**ENTRIES SUPPLIED:**
::::::::

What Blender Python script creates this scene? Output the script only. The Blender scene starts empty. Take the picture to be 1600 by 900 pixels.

::::::::

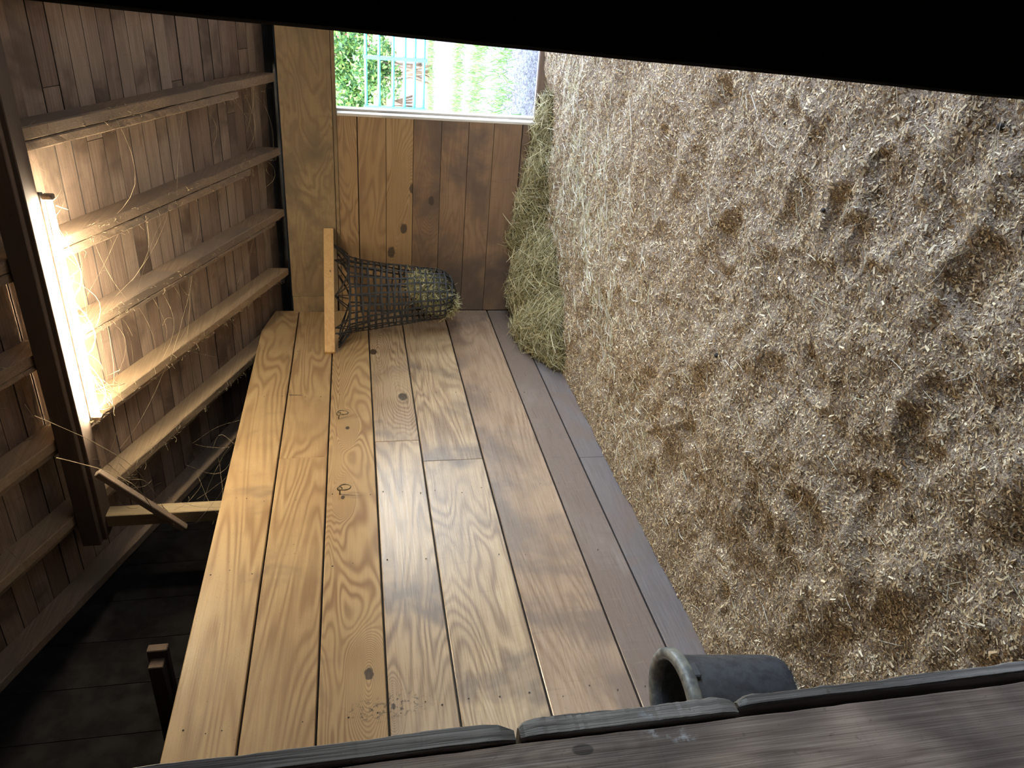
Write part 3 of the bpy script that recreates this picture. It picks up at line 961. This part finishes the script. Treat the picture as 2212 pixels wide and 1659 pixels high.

::::::::

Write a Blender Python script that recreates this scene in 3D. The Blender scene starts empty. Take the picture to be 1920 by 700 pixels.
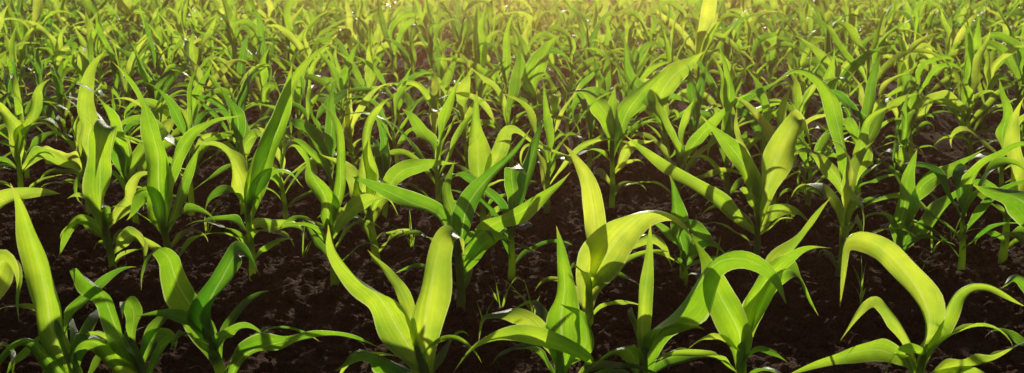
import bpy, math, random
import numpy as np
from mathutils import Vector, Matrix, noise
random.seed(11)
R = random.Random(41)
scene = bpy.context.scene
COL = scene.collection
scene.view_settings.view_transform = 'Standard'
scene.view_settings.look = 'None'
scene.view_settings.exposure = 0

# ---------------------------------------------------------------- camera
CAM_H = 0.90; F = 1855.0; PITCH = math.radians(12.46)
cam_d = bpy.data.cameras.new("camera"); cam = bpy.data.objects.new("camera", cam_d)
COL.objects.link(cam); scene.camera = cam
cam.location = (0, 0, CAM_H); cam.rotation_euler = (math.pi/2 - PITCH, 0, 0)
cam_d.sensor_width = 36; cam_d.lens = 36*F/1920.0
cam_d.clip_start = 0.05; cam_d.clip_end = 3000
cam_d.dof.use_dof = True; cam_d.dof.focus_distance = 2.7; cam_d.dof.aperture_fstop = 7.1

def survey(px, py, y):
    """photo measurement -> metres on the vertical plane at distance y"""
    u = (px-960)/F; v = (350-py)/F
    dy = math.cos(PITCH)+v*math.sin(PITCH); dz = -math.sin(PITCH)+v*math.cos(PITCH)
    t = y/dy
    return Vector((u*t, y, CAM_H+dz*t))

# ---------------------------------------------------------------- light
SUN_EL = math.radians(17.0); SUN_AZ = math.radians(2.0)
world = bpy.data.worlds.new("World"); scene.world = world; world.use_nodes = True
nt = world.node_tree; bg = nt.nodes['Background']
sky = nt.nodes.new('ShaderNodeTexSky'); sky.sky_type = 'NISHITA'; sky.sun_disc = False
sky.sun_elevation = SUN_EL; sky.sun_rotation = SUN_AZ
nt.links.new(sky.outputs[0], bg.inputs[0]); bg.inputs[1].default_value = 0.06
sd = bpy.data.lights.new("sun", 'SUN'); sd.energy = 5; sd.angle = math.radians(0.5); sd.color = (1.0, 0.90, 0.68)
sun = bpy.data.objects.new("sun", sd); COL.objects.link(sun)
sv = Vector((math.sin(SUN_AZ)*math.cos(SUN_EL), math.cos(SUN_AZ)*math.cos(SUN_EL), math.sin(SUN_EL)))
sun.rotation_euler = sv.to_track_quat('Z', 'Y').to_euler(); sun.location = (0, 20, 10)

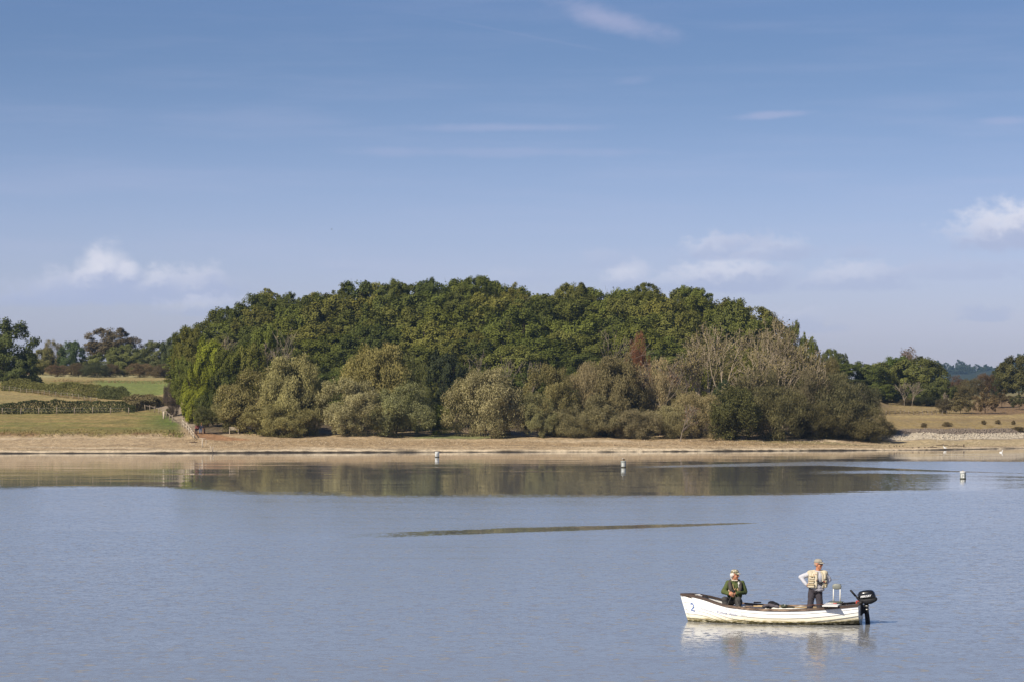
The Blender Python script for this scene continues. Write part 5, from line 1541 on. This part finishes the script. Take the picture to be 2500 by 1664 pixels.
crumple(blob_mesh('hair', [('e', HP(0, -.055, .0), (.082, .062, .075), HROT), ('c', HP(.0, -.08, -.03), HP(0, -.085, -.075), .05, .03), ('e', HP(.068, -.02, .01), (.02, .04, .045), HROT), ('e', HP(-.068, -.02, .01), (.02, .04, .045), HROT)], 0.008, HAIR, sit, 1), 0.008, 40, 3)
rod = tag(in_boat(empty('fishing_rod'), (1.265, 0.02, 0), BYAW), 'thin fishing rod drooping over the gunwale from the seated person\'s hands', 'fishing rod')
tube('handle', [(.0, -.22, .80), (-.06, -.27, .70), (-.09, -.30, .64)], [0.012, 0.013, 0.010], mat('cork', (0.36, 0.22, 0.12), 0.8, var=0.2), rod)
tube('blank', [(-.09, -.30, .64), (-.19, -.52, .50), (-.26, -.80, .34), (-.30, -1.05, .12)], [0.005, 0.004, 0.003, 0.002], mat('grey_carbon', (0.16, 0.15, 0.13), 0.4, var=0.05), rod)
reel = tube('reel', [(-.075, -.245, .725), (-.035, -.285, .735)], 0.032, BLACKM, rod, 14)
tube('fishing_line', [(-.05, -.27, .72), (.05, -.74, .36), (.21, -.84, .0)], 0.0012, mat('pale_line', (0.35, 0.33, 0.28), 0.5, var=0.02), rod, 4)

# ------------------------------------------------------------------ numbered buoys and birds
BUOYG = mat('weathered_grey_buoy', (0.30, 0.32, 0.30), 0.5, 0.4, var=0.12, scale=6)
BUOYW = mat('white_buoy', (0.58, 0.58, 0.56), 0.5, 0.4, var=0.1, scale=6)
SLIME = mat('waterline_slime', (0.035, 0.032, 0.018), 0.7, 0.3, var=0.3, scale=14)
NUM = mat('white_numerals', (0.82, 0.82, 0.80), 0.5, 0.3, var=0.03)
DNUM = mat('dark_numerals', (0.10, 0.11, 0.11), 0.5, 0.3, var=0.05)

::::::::

**EXERCISE TASK:**
Identify all lines where the word "Write" shows up. Copy them.

**EXERCISE OUTPUT:**
Write part 3 of the bpy script that recreates this picture. It picks up at line 961. This part finishes the script. Treat the picture as 2212 pixels wide and 1659 pixels high.
Write a Blender Python script that recreates this scene in 3D. The Blender scene starts empty. Take the picture to be 1920 by 700 pixels.
The Blender Python script for this scene continues. Write part 5, from line 1541 on. This part finishes the script. Take the picture to be 2500 by 1664 pixels.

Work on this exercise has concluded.